(Extracted data entries)

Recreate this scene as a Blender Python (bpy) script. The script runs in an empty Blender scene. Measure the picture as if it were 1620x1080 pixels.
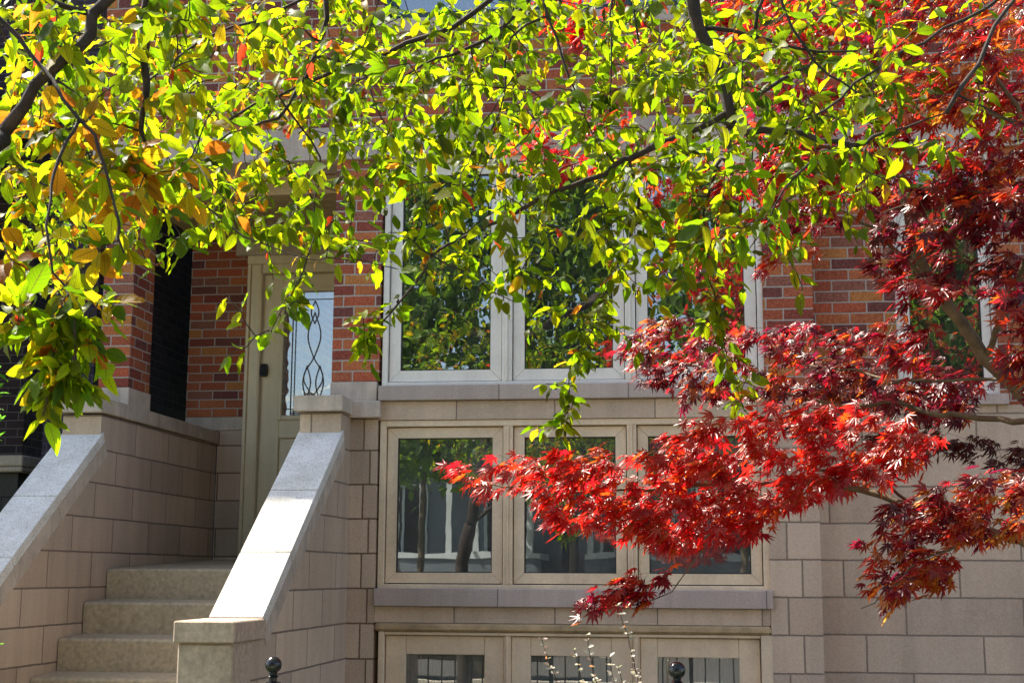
import bpy, bmesh, math, random
import numpy as np
from mathutils import Vector, Matrix
random.seed(7); RNG = np.random.default_rng(11)
SC = bpy.context.scene; COL = SC.collection
# ---------------------------------------------------------------- camera
F, CX, CY = 2200.0, 810.0, 540.0
YAW = math.atan(290/2200); PITCH = math.atan(368/2200); ROLL = 0.005
FW = np.array([-math.sin(YAW)*math.cos(PITCH), math.cos(YAW)*math.cos(PITCH), math.sin(PITCH)])
R0 = np.array([math.cos(YAW), math.sin(YAW), 0]); U0 = np.cross(R0, FW)
RT = R0*math.cos(ROLL)+U0*math.sin(ROLL); UP = -R0*math.sin(ROLL)+U0*math.cos(ROLL)
def at(x, y, Y):
    d = FW*F+RT*(x-CX)-UP*(y-CY); return d*Y/d[1]
cd = bpy.data.cameras.new('camera'); cam = bpy.data.objects.new('camera', cd); COL.objects.link(cam)
m = Matrix.Identity(4)
for i in range(3): m[i][0] = RT[i]; m[i][1] = UP[i]; m[i][2] = -FW[i]
cam.matrix_world = m; cd.sensor_width = 36; cd.lens = F/1620*36; cd.clip_end = 500; cd.clip_start = 0.05
SC.camera = cam
# ---------------------------------------------------------------- light
SUN = Vector((-.55, .27, .79)).normalized()
w = bpy.data.worlds.new('World'); SC.world = w; w.use_nodes = True
nt = w.node_tree; bg = nt.nodes['Background']
sky = nt.nodes.new('ShaderNodeTexSky'); sky.sky_type = 'NISHITA'; sky.sun_disc = False
sky.sun_elevation = math.asin(SUN.z); sky.sun_rotation = math.atan2(SUN.x, SUN.y)
sky.air_density = 1.0; sky.dust_density = 2.0; sky.ozone_density = .4
nt.links.new(sky.outputs[0], bg.inputs[0]); bg.inputs[1].default_value = 0.12
sd = bpy.data.lights.new('sun', 'SUN'); sd.energy = 5.0; sd.angle = math.radians(.5); sd.color = (1, .93, .80)
so = bpy.data.objects.new('sun', sd); COL.objects.link(so)
so.rotation_euler = SUN.to_track_quat('Z', 'Y').to_euler(); so.location = (-10, 5, 15)
SC.view_settings.view_transform = 'Standard'; SC.view_settings.look = 'None'
SC.view_settings.exposure = 1.58; SC.view_settings.gamma = 1
# ---------------------------------------------------------------- node helpers
class NB:
    def __init__(s, name):
        s.m = bpy.data.materials.new(name); s.m.use_nodes = True
        s.t = s.m.node_tree; s.b = s.t.nodes['Principled BSDF']; s.o = s.t.nodes['Material Output']
    def n(s, typ, **kw):
        nd = s.t.nodes.new(typ)
        for k, v in kw.items(): setattr(nd, k, v)
        return nd
    def put(s, sock, v):
        if isinstance(v, bpy.types.NodeSocket): s.t.links.new(v, sock)
        elif v is not None: sock.default_value = v
    def M(s, op, a, b=None, c=None, clamp=False):
        nd = s.n('ShaderNodeMath', operation=op, use_clamp=clamp); s.put(nd.inputs[0], a)
        if b is not None: s.put(nd.inputs[1], b)
        if c is not None: s.put(nd.inputs[2], c)
        return nd.outputs[0]
    def mix(s, f, a, b, blend='MIX'):
        nd = s.n('ShaderNodeMix', data_type='RGBA', blend_type=blend)
        s.put(nd.inputs[0], f); s.put(nd.inputs[6], a if not isinstance(a, tuple) else (*a[:3], 1)); s.put(nd.inputs[7], b if not isinstance(b, tuple) else (*b[:3], 1))
        return nd.outputs[2]
    def noise(s, vec, scale, detail=3, rough=.55, out=0):
        nd = s.n('ShaderNodeTexNoise'); nd.inputs['Scale'].default_value = scale; nd.inputs['Detail'].default_value = detail
        nd.inputs['Roughness'].default_value = rough
        if vec is not None: s.put(nd.inputs['Vector'], vec)
        return nd.outputs[out]
    def ramp(s, f, pts, interp='LINEAR'):
        nd = s.n('ShaderNodeValToRGB'); cr = nd.color_ramp; cr.interpolation = interp
        while len(cr.elements) < len(pts): cr.elements.new(.5)
        for e, (p, c) in zip(cr.elements, pts):
            e.position = p; e.color = (*c, 1) if isinstance(c, tuple) else (c, c, c, 1)
        s.put(nd.inputs[0], f); return nd.outputs[0]
    def pos(s): return s.n('ShaderNodeNewGeometry').outputs['Position']
    def bump(s, h, st=.3, dist=.004):
        nd = s.n('ShaderNodeBump'); nd.inputs['Strength'].default_value = st; nd.inputs['Distance'].default_value = dist
        s.put(nd.inputs['Height'], h); s.put(s.b.inputs['Normal'], nd.outputs[0]); return nd.outputs[0]
def plain(name, col, rough=.6, var=.15, nscale=6, metal=0, bump=0, spec=.5, runs=0):
    N = NB(name); p = N.pos()
    n1 = N.noise(p, nscale, 4); n2 = N.noise(p, nscale*14, 3)
    f = N.M('ADD', N.M('MULTIPLY', n1, .65), N.M('MULTIPLY', n2, .35))
    lo = tuple(max(0, c*(1-var*2)) for c in col); hi = tuple(min(1, c*(1+var)) for c in col)
    c = N.ramp(f, [(.3, lo), (.7, hi)])
    if runs:
        mp = N.n('ShaderNodeMapping'); mp.inputs['Scale'].default_value = (14, 14, 1.1); N.put(mp.inputs[0], p)
        c = N.mix(N.M('MULTIPLY', N.ramp(N.noise(mp.outputs[0], 1, 5, .65), [(.46, 0.0), (.70, 1.0)]), runs), c, tuple(x*.4 for x in col))
    N.put(N.b.inputs['Base Color'], c)
    N.b.inputs['Roughness'].default_value = rough; N.b.inputs['Metallic'].default_value = metal
    N.b.inputs['Specular IOR Level'].default_value = spec
    if bump: N.bump(n2, bump, .003)
    return N.m
def masonry(name, bw, bh, u0=0, v0=0, off=.5, joint=.009, cols=None, mort=(.35,.32,.29), rough=.85, fine=90, finevar=.25,
            stain=.35, bump=.6, alt_len=0.0, streak=0.0):
    """blocks or bricks laid in courses of real size, in metres on every vertical face"""
    N = NB(name); g = N.n('ShaderNodeNewGeometry'); sp = N.n('ShaderNodeSeparateXYZ'); N.put(sp.inputs[0], g.outputs['Position'])
    sn = N.n('ShaderNodeSeparateXYZ'); N.put(sn.inputs[0], g.outputs['True Normal'])
    isy = N.M('GREATER_THAN', N.M('ABSOLUTE', sn.outputs[1]), .5)
    u = N.M('ADD', N.M('MULTIPLY', isy, sp.outputs[0]), N.M('MULTIPLY', N.M('SUBTRACT', 1, isy), sp.outputs[1]))
    wob = N.M('MULTIPLY', N.M('SUBTRACT', N.noise(g.outputs['Position'], 7, 2), .5), joint*.7)
    wob2 = N.M('MULTIPLY', N.M('SUBTRACT', N.noise(g.outputs['Position'], 60, 2), .5), joint*.45)
    wb = N.M('ADD', wob, wob2)
    v = N.M('ADD', N.M('DIVIDE', N.M('SUBTRACT', sp.outputs[2], v0), bh), N.M('DIVIDE', wb, bh))
    row = N.M('FLOOR', v)
    par = N.M('MODULO', N.M('ADD', row, 1000), 2)
    if alt_len: # random shift of the joints per course
        wn0 = N.n('ShaderNodeTexWhiteNoise', noise_dimensions='1D'); N.put(wn0.inputs['W'], row)
        sh = N.M('ADD', N.M('MULTIPLY', par, off), N.M('MULTIPLY', wn0.outputs[0], alt_len))
    else: sh = N.M('MULTIPLY', par, off)
    uu = N.M('ADD', N.M('ADD', N.M('DIVIDE', N.M('SUBTRACT', u, u0), bw), sh), N.M('DIVIDE', wb, bw))
    colm = N.M('FLOOR', uu)
    fu = N.M('SUBTRACT', uu, colm); fv = N.M('SUBTRACT', v, row)
    du = N.M('MULTIPLY', N.M('MINIMUM', fu, N.M('SUBTRACT', 1, fu)), bw)
    dv = N.M('MULTIPLY', N.M('MINIMUM', fv, N.M('SUBTRACT', 1, fv)), bh)
    d = N.M('MINIMUM', du, dv)
    mr = N.n('ShaderNodeMapRange'); N.put(mr.inputs[0], d); mr.inputs[1].default_value = joint*.38; mr.inputs[2].default_value = joint*.62
    brick = mr.outputs[0]
    cv = N.n('ShaderNodeCombineXYZ'); N.put(cv.inputs[0], colm); N.put(cv.inputs[1], row); N.put(cv.inputs[2], isy)
    wn = N.n('ShaderNodeTexWhiteNoise', noise_dimensions='3D'); N.put(wn.inputs[0], cv.outputs[0])
    k = len(cols); c = N.ramp(wn.outputs[0], [(i/k, cols[i]) for i in range(k)], 'CONSTANT')
    fn = N.noise(g.outputs['Position'], fine, 4, .7)
    c = N.mix(finevar, c, N.ramp(fn, [(.3, 0.0), (.7, 1.0)]), 'SOFT_LIGHT')
    mp = N.n('ShaderNodeMapping'); mp.inputs['Scale'].default_value = (9, 9, .9); N.put(mp.inputs[0], g.outputs['Position'])
    st = N.ramp(N.noise(mp.outputs[0], 1.0, 5, .6), [(.42, 0.0), (.72, 1.0)])
    big = N.ramp(N.noise(g.outputs['Position'], 1.6, 4), [(.35, .72), (.68, 1.12)])
    c = N.mix(stain, c, big, 'MULTIPLY')
    if streak: c = N.mix(N.M('MULTIPLY', st, streak), c, tuple(x*.45 for x in cols[0]))
    mc = N.mix(.5, mort, N.noise(g.outputs['Position'], 120, 3), 'SOFT_LIGHT')
    N.put(N.b.inputs['Base Color'], N.mix(brick, mc, c)); N.b.inputs['Roughness'].default_value = rough
    N.b.inputs['Specular IOR Level'].default_value = .25
    h = N.M('ADD', brick, N.M('MULTIPLY', fn, .35)); N.bump(h, bump, .012)
    return N.m
BR = [(.42,.13,.05),(.33,.085,.04),(.23,.055,.036),(.44,.17,.05),(.36,.105,.05),(.17,.055,.045),(.40,.095,.045),(.26,.10,.065)]
LM = [(.61,.465,.335),(.54,.405,.29),(.64,.49,.35),(.57,.44,.32),(.51,.39,.285)]
M = {}
M['brick'] = masonry('red_brick', .203, .0677, u0=.03, v0=1.16, cols=BR, mort=(.40,.345,.29), finevar=.65, stain=.6)
M['brick_pillar'] = masonry('red_brick_pillar', .203, .0677, u0=-2.285, v0=1.16, off=.33, cols=BR, mort=(.40,.345,.29), finevar=.65, stain=.6)
M['lime'] = masonry('limestone_blocks', .66, .2145, u0=.99, v0=-.123, off=.62, joint=.0095, cols=LM, mort=(.25,.19,.14), alt_len=.35, streak=.3)
M['lime_quoin'] = masonry('limestone_quoins', .4, .2145, u0=.605, v0=-.123, off=.21, joint=.0095, cols=LM, mort=(.25,.19,.14), streak=.25)
M['lime_quoin2'] = masonry('limestone_quoins_left', .4, .2065, u0=-2.0, v0=-.087, off=.9, joint=.0095, cols=LM, mort=(.19,.125,.075), streak=.3)
M['lime_cheek'] = masonry('limestone_stair_wall', .57, .2055, u0=7.998, v0=-.087, off=.5, joint=.009, cols=LM, mort=(.22,.165,.125), streak=.35)
M['lime_band'] = masonry('limestone_band', .78, 3, u0=-1.165, v0=-1, off=0, joint=.006, cols=[(.47,.385,.325),(.51,.415,.35)], mort=(.2,.17,.15), streak=.35)
M['lime_panel'] = masonry('limestone_panel', .60, 3, u0=-1.43, v0=-1, off=0, joint=.006, cols=LM, mort=(.2,.15,.12), streak=.3)
M['darkbrick'] = masonry('dark_purple_brick', .203, .0677, v0=.95, cols=[(.045,.028,.032),(.035,.022,.028),(.055,.03,.032),(.03,.02,.025)], mort=(.13,.11,.10), bump=.8)
M['blackbrick'] = masonry('black_painted_brick', .203, .0677, v0=.95, cols=[(.040,.033,.050),(.032,.026,.042),(.048,.040,.058)], mort=(.075,.066,.085), bump=.9, joint=.012)
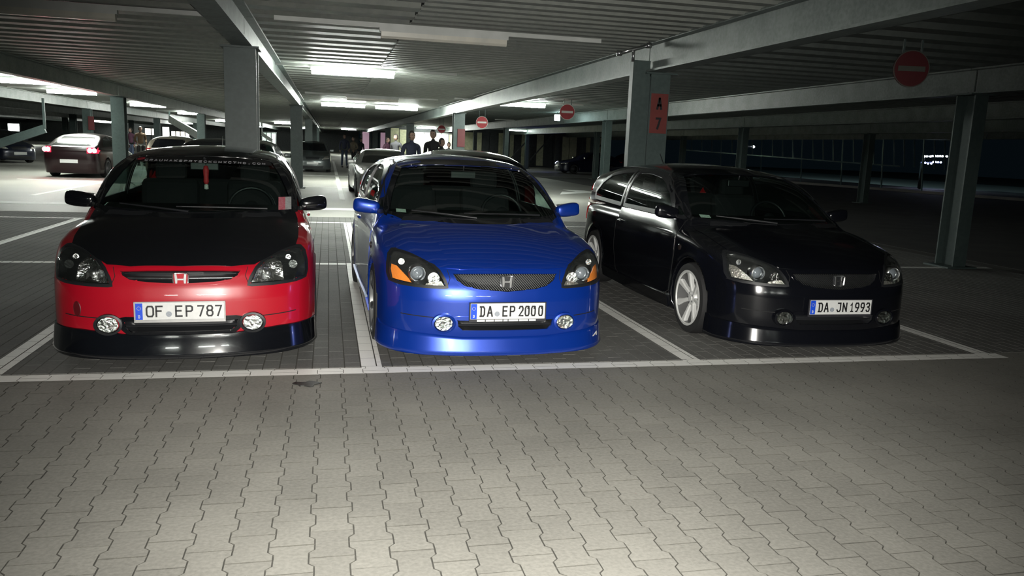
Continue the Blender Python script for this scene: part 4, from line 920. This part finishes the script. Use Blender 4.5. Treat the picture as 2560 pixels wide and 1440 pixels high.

*WHAT YOU SHOULD DO:*
Among the lines of the data above, determine how many contain the word "Python". Report the number alone.

*SOLUTION TO THE PROBLEM:*
2